Contributed by ben on from the all-your-network-loops-are-belong-to-us dept.
Reyk Floeter recently brought in support for Rapid Spanning Tree Protocol to bridge(4)
. RSTP provides better handling of network loops by constantly monitoring the status of the network. In the event of a loop, it will fail over without a significant delay in network traffic.
CVSROOT: /cvs Module name: src Changes by: reyk at cvs.openbsd.org 2006/12/03 06:41:19 Modified files: sys/net : if_bridge.c if_bridge.h bridgestp.c if.c sys/sys : sockio.h sbin/brconfig : brconfig.c brconfig.8 Log message: Add Rapid Spanning Tree Protocol support (802.1d-2004) based on work by Andrew Thompson (thompsafreebsd.org). The local changes include adoption to our bridge code, reduced stack usage and many other bits. If stp is enabled, RSTP will now be used by default. Thanks for help from Andrew.

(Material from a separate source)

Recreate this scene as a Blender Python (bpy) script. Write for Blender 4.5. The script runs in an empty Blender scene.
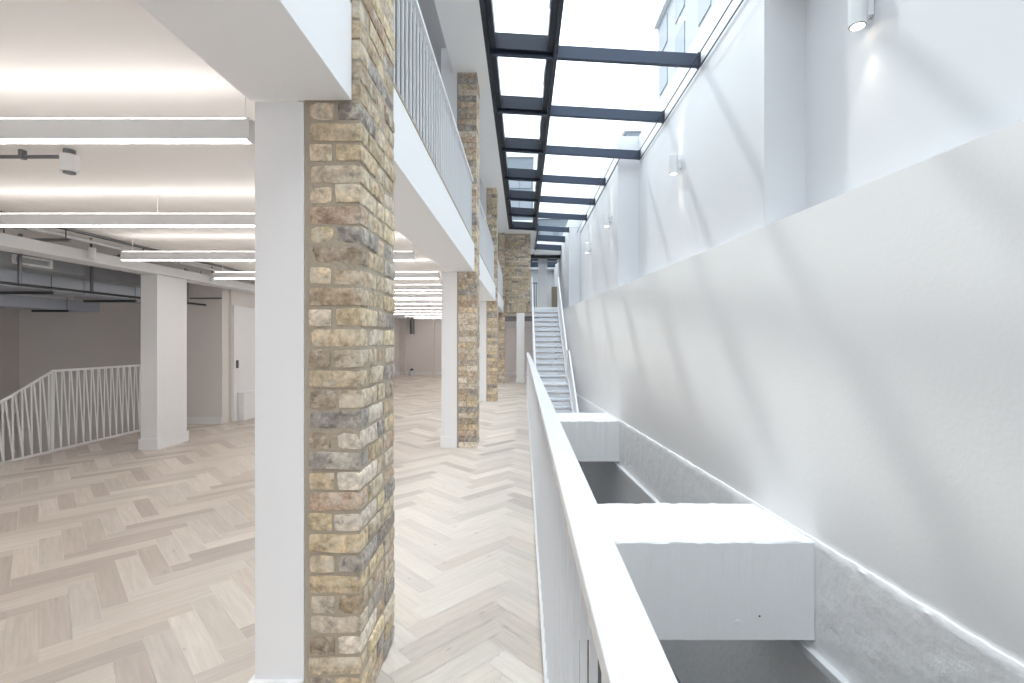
import bpy, math, random
from mathutils import Vector, Matrix, noise
random.seed(7)
C = bpy.context.scene.collection
H = 1.465            # eye height above the ground floor; all z below are relative to the eye

# ------------------------------------------------------------------ materials
def new_mat(name):
    m = bpy.data.materials.new(name); m.use_nodes = True
    nt = m.node_tree
    return m, nt, nt.nodes['Principled BSDF']
def srgb(r, g, b):
    f = lambda c: (c/255/12.92) if c/255 <= .04045 else ((c/255+.055)/1.055)**2.4
    return (f(r), f(g), f(b), 1)
def paint(name, col, rough=.6, bump=0, scale=40, metallic=0, bdist=.01, mott=0):
    m, nt, b = new_mat(name)
    b.inputs['Base Color'].default_value = srgb(*col)
    b.inputs['Roughness'].default_value = rough
    b.inputs['Metallic'].default_value = metallic
    tc = nt.nodes.new('ShaderNodeTexCoord')
    n = nt.nodes.new('ShaderNodeTexNoise'); n.inputs['Scale'].default_value = scale
    n.inputs['Detail'].default_value = 4
    nt.links.new(tc.outputs['Object'], n.inputs['Vector'])
    if bump:
        bp = nt.nodes.new('ShaderNodeBump'); bp.inputs['Strength'].default_value = bump
        bp.inputs['Distance'].default_value = bdist
        nt.links.new(n.outputs['Fac'], bp.inputs['Height'])
        nt.links.new(bp.outputs['Normal'], b.inputs['Normal'])
    if mott:
        n2 = nt.nodes.new('ShaderNodeTexNoise'); n2.inputs['Scale'].default_value = 1.7
        nt.links.new(tc.outputs['Object'], n2.inputs['Vector'])
        mx = nt.nodes.new('ShaderNodeMix'); mx.data_type = 'RGBA'
        c = srgb(*col)
        mx.inputs[6].default_value = tuple(v*(1-mott) for v in c[:3])+(1,)
        mx.inputs[7].default_value = c
        nt.links.new(n2.outputs['Fac'], mx.inputs[0])
        nt.links.new(mx.outputs[2], b.inputs['Base Color'])
    return m
def emit(name, col, s):
    m, nt, b = new_mat(name)
    b.inputs['Base Color'].default_value = (.8, .8, .8, 1)
    b.inputs['Emission Color'].default_value = srgb(*col)
    b.inputs['Emission Strength'].default_value = s
    return m
M = {}
M['wall'] = paint('white_wall_paint', (232, 233, 235), .55, .04, 90, mott=.02)
M['ceiling'] = paint('white_ceiling_paint', (242, 240, 238), .7, .03, 60)
M['fascia'] = paint('white_fascia_paint', (246, 246, 247), .5, .03, 60)
M['rough'] = paint('rough_white_paint', (246, 247, 248), .6, .5, 14, bdist=.02)
M['plaster'] = paint('white_plaster', (243, 243, 243), .65, .1, 30, mott=.02)
M['warmwall'] = paint('pale_grey_wall_paint', (226, 221, 218), .7, .03, 60, mott=.04)
M['metal'] = paint('white_powder_coat', (232, 233, 235), .35)
M['lightgrey'] = paint('light_grey_coat', (205, 206, 208), .4)
M['steel'] = paint('dark_blue_grey_coat', (50, 60, 78), .42, metallic=.25)
M['steel2'] = paint('darker_frame_coat', (30, 37, 50), .42, metallic=.25)
M['galv'] = paint('galvanised_steel', (192, 199, 210), .4, .05, 20, metallic=.25, mott=.12)
M['conduit'] = paint('grey_conduit_metal', (120, 122, 126), .35, metallic=.6)
M['dark'] = paint('dark_grey_plastic', (48, 50, 54), .5)
M['concrete'] = paint('grey_screed', (104, 103, 102), .75, .1, 12, mott=.12)
M['tan'] = paint('tan_edge_strip', (176, 160, 138), .6)
M['mortar'] = paint('lime_mortar', (186, 174, 156), .9, .6, 60, mott=.15)
M['step'] = paint('white_stair_coat', (222, 225, 230), .45)
M['facade'] = paint('pale_render', (190, 193, 197), .8, .05, 5)
M['facade_g'] = paint('grey_render', (138, 146, 154), .8, .05, 5)
M['winglass'] = paint('building_window_glass', (158, 165, 174), .5)
M['unit'] = paint('mid_grey_sheet_metal', (140, 143, 148), .45)
M['upper'] = paint('skylit_wall_paint_darkened', (214, 215, 218), .55, .04, 90)  # wall paint darkened to offset the strong skylight on the upper right wall
M['soffit'] = paint('grey_concrete_soffit', (196, 196, 198), .7, .05, 20)
M['led'] = emit('warm_white_led_up', (255, 248, 244), 6.2)
M['leddown'] = emit('white_led_down', (255, 250, 247), 14.0)
M['lens'] = emit('warm_lamp_lens', (255, 244, 225), 6)

def glass():
    m = bpy.data.materials.new('skylight_glass'); m.use_nodes = True
    nt = m.node_tree; nt.nodes.remove(nt.nodes['Principled BSDF'])
    out = nt.nodes['Material Output']
    tr = nt.nodes.new('ShaderNodeBsdfTransparent'); tr.inputs[0].default_value = (.95, .98, .98, 1)
    gl = nt.nodes.new('ShaderNodeBsdfGlossy'); gl.inputs['Roughness'].default_value = .03
    mx = nt.nodes.new('ShaderNodeMixShader')
    mx.inputs[0].default_value = .035; nt.links.new(tr.outputs[0], mx.inputs[1])
    nt.links.new(gl.outputs[0], mx.inputs[2]); nt.links.new(mx.outputs[0], out.inputs[0])
    return m
M['glass'] = glass()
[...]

This code has been in snaps for while now, commit encouraged by deraadt@
(Comments are closed)
By Brian (66.23.230.164) info@rhemasound.org on http://www.rhemasound.org
Comments
By Anonymous Coward (203.15.102.65) on
Nothing wrong with studying Cisco, especially if you can apply the knowledge to OpenBSD implementation. OBSD supplies good doco on the configuration, but it's not the OS' job to teach design. :)
By Anonymous Coward (87.69.56.199) on
Any hardware switch will outperform ANY software switch.
I think the new feature was introduced to make transparent PF fail-over quicker.
Comments
By Anonymous Coward (69.70.207.240) on
>
> Any hardware switch will outperform ANY software switch.
I wonder what runs on a hardware switch... hmmm... Not to mention, this code can be used and re-used for new products...
> I think the new feature was introduced to make transparent PF fail-over quicker.
Comments
By Anonymous Coward (195.212.29.92) on
> I wonder what runs on a hardware switch... hmmm... Not to mention, this code can be used and re-used for new products...
>
A switch usually got two type of hardware:
1. CPU
2. ASIC
The CPU is for management, running RSTP ... The CPU runs software
The ASIC which is doing the actual frame switching. The ASIC does not run OS, it got the logic burned in logical gates. Thats why it will switch frames at rates faster then any PPC/x86/MIPS/ALPHA/NIAGARA... CPU
So, the code which switches frames can't be re-used on OBSD.
Comments
By Teknoenie (70.68.164.2) on
> > I wonder what runs on a hardware switch... hmmm... Not to mention, this code can be used and re-used for new products...
> >
>
> A switch usually got two type of hardware:
>
> 1. CPU
> 2. ASIC
>
> The CPU is for management, running RSTP ... The CPU runs software
> The ASIC which is doing the actual frame switching. The ASIC does not run OS, it got the logic burned in logical gates. Thats why it will switch frames at rates faster then any PPC/x86/MIPS/ALPHA/NIAGARA... CPU
>
> So, the code which switches frames can't be re-used on OBSD.
>
>
>
FPGAs would offer the same results as an ASIC from a performance perspective and are of course programmable. No?
Comments
By Anonymous Coward (164.86.99.3) on
> FPGAs would offer the same results as an ASIC from a performance perspective and are of course programmable. No?
you design a freely available BSD licencsed multiport switching
pci NIC with an FPGA and openbsd driver and I'll be sure
to buy the parts to build one..
until then, I'll say that 'hardware switches are faster than software'..
(not a previous poster)
Comments
By Lennie (194.213.15.37) on
Comments
By Anonymous Coward (81.241.104.240) on
>
> FPGAs would offer the same results as an ASIC from a performance perspective and are of course programmable. No?
>
> you design a freely available BSD licencsed multiport switching
> pci NIC with an FPGA and openbsd driver and I'll be sure
> to buy the parts to build one..
>
> until then, I'll say that 'hardware switches are faster than software'..
>
> (not a previous poster)
>
>
>
> Have a look here:
>
> http://www.liberouter.org/
But only routing... looks promising. But a free hardware switch is not available (I hope that I'm wrong), there is already some Ethernet MAC-layer chip (like on http://www.opencores.org/... but no real free switch.
RSTP is a nice feature. I'm already very happy with OpenBSD 802.1Q support with the nice "group" feature in ifconfig where you can name the device. Very cooool and useful when you more than 200 vlans and using PF and OpenVPN.